Parties and college have been married to each other for a long time now.

They go out every weekend from 10 p.m. until three in the morning with no hesitation. They do not cancel dates on holidays— Halloween and Labor Day being their favorites.

Even during the week they find time for each other.

Wednesdays and Thursdays are particularly special when they want to escape the reality of everything else that is going on around them.

All the stress and problems seem to fade away while they are together, but when does the abuse stop?

Parties have continued to manipulate college students into having a fear of missing out. The fear of missing out has prevented students from studying for a test on Monday because parties needs their constant attention.

College is quick to take the subordinate position and ensures every want and need of the parties are fulfilled.

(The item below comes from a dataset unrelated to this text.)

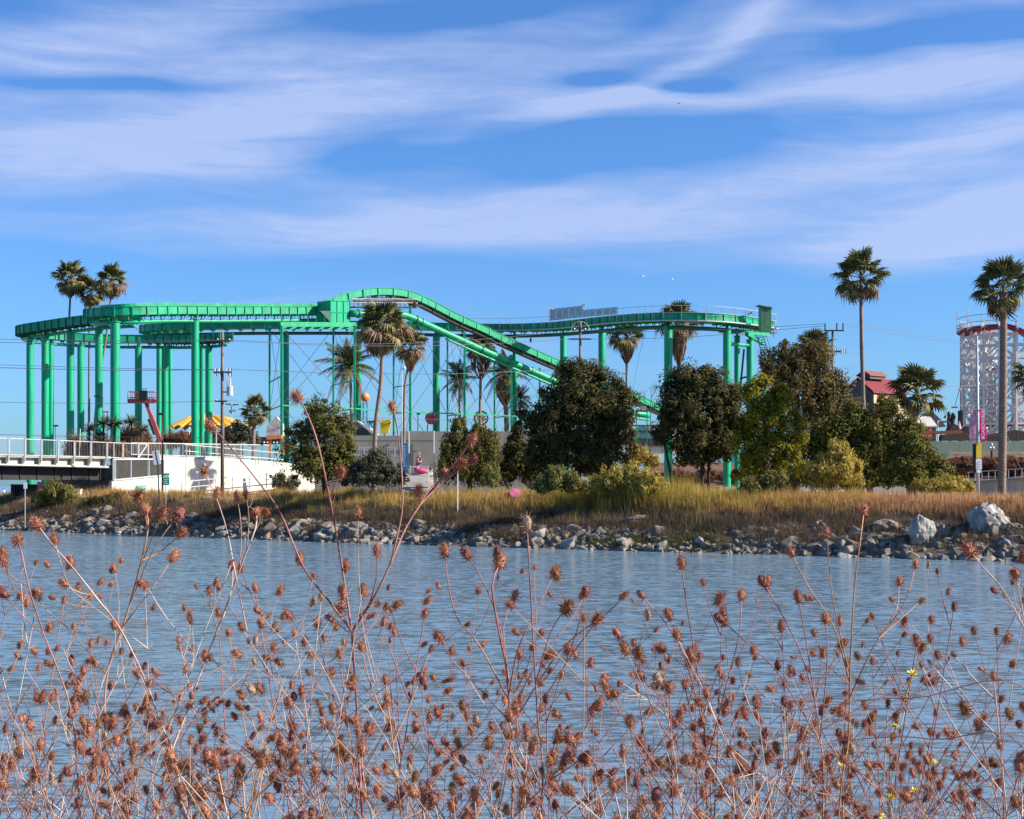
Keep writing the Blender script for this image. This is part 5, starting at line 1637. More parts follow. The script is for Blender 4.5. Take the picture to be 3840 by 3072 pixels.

It is time for the two to get divorced.

College needs to move on and become independent again. This independence will be found when they commit everything back to the institution that started them.

Students need to learn that they can exist without the constant raging fits that parties tends to throw when a big enough crowd is around. These fits are normally ongoing and last even when they are in the streets, only to be dispersed when the authorities show up.

Settling down was not a good idea for parties, because they just happen to get around without any effort on their part. They find new places to stay from Chico to San Diego and even in Arizona.

Parties flirt with every city they come in contact with; it just is not fair for college to have to deal with this behavior, especially since college is being put under so much pressure all the time.

These two can exist outside of each other, and our society should start treating them as entities within themselves.

We should be encouraging of the paths each wants to take but do not let them go hand in hand with one another, because that can be detrimental to all of us.